AIM:
Extract, unchanged, every line from the top of the material below through the line with "from mathutils import Vector, Matrix", and no more.

RECORDED DATA:
>> START

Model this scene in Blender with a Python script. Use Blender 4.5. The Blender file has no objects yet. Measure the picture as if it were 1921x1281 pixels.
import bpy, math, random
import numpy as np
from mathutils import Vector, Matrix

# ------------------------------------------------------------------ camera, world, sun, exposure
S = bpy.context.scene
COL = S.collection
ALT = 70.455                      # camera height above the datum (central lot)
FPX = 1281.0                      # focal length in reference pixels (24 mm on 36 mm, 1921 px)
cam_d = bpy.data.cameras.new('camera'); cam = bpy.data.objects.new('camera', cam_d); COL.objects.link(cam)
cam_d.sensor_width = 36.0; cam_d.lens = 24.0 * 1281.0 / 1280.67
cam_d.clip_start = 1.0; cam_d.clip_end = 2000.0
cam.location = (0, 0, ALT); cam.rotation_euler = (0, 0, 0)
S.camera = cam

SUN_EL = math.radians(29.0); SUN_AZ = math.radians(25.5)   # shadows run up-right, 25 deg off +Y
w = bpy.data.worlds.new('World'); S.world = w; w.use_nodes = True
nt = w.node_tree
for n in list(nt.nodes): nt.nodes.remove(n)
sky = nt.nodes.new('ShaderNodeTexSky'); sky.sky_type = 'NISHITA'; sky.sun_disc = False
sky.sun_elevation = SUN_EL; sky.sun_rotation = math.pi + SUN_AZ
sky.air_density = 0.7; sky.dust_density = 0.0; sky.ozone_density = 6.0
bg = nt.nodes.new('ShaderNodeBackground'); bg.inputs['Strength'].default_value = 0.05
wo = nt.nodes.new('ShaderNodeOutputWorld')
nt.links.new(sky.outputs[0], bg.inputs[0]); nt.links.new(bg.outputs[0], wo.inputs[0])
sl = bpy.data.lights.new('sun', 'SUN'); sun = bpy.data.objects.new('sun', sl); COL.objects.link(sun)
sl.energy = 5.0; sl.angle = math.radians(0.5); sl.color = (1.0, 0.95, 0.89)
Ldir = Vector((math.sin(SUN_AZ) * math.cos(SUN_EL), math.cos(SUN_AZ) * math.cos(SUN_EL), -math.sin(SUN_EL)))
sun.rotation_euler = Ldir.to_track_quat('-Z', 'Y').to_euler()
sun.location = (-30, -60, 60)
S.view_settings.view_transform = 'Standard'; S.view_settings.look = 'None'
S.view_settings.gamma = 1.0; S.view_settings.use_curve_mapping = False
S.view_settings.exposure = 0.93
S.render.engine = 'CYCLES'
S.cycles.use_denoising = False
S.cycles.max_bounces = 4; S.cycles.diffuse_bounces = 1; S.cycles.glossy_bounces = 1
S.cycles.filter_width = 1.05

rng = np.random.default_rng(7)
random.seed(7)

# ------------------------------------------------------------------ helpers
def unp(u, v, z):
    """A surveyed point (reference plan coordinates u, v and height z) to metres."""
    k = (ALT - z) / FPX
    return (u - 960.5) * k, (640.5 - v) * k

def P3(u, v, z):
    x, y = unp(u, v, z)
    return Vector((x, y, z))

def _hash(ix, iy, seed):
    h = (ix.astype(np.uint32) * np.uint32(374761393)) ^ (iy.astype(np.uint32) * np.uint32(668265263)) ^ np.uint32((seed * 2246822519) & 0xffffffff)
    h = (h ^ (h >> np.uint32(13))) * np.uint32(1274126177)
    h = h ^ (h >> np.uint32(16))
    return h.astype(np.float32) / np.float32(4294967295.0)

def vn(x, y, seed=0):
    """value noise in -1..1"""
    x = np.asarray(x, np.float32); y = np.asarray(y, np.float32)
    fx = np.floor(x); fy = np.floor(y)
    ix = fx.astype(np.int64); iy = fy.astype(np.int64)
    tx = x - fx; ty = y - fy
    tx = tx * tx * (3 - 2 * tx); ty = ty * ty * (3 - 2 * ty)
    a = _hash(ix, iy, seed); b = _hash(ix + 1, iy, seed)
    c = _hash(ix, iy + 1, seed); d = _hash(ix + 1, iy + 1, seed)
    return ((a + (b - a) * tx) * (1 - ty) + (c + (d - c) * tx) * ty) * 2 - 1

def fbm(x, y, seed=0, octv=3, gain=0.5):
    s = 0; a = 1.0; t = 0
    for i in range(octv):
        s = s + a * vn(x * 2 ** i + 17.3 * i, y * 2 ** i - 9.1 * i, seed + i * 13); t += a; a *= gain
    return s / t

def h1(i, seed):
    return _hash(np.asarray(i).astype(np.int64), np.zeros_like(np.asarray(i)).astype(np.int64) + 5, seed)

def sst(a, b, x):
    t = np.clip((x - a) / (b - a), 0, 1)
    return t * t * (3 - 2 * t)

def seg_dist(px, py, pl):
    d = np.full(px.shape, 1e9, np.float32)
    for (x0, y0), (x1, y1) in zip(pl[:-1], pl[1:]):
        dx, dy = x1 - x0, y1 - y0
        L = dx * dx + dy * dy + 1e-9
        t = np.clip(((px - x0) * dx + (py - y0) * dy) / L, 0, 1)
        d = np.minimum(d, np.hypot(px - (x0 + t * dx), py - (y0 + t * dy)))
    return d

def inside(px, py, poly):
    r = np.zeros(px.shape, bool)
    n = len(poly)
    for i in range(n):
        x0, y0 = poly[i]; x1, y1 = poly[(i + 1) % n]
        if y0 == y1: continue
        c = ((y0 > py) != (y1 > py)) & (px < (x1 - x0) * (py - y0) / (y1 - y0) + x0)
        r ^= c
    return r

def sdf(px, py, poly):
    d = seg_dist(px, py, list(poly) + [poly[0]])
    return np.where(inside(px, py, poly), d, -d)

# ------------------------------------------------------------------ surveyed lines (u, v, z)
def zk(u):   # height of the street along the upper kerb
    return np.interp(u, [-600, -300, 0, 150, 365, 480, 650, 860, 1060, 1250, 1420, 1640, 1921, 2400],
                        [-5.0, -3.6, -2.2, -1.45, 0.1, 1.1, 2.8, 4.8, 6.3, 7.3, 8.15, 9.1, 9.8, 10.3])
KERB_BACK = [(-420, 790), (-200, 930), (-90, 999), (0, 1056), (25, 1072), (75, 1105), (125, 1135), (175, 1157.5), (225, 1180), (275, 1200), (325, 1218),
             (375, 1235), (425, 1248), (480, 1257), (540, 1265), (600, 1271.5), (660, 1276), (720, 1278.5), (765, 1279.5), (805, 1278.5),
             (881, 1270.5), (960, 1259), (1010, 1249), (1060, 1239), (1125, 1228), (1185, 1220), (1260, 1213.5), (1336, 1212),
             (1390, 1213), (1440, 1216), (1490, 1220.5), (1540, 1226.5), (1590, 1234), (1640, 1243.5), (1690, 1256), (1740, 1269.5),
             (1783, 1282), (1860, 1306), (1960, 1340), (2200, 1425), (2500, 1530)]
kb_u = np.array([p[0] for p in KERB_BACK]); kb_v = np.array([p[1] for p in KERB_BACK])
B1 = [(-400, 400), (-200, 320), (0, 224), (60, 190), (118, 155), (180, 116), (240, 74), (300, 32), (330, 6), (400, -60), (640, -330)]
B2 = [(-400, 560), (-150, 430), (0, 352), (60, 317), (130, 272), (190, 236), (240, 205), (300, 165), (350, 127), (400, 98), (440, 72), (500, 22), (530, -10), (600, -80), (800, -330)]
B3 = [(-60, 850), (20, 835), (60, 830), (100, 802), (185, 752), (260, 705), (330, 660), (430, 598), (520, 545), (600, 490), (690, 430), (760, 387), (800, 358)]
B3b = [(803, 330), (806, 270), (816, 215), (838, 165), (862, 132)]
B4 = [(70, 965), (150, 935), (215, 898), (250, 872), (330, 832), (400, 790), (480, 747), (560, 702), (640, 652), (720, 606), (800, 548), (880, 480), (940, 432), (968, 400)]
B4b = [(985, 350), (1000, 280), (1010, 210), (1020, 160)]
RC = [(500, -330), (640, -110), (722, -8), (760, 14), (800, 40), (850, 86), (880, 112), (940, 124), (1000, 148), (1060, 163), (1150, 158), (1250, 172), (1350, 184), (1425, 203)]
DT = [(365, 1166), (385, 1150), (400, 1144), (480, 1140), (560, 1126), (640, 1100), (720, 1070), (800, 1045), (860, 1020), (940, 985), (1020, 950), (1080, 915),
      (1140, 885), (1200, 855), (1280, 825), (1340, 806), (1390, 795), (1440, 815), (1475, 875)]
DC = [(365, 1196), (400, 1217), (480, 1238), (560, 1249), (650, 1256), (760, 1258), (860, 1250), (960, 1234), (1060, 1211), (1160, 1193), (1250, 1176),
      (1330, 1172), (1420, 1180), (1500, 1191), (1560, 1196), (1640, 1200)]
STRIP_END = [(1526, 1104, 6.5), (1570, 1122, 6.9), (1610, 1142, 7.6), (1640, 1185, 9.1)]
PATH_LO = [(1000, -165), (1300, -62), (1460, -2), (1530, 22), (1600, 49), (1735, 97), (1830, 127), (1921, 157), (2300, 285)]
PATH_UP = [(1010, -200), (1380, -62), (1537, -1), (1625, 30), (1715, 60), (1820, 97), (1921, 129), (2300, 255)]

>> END

OUTPUT FOR THIS TASK:
Model this scene in Blender with a Python script. Use Blender 4.5. The Blender file has no objects yet. Measure the picture as if it were 1921x1281 pixels.
import bpy, math, random
import numpy as np
from mathutils import Vector, Matrix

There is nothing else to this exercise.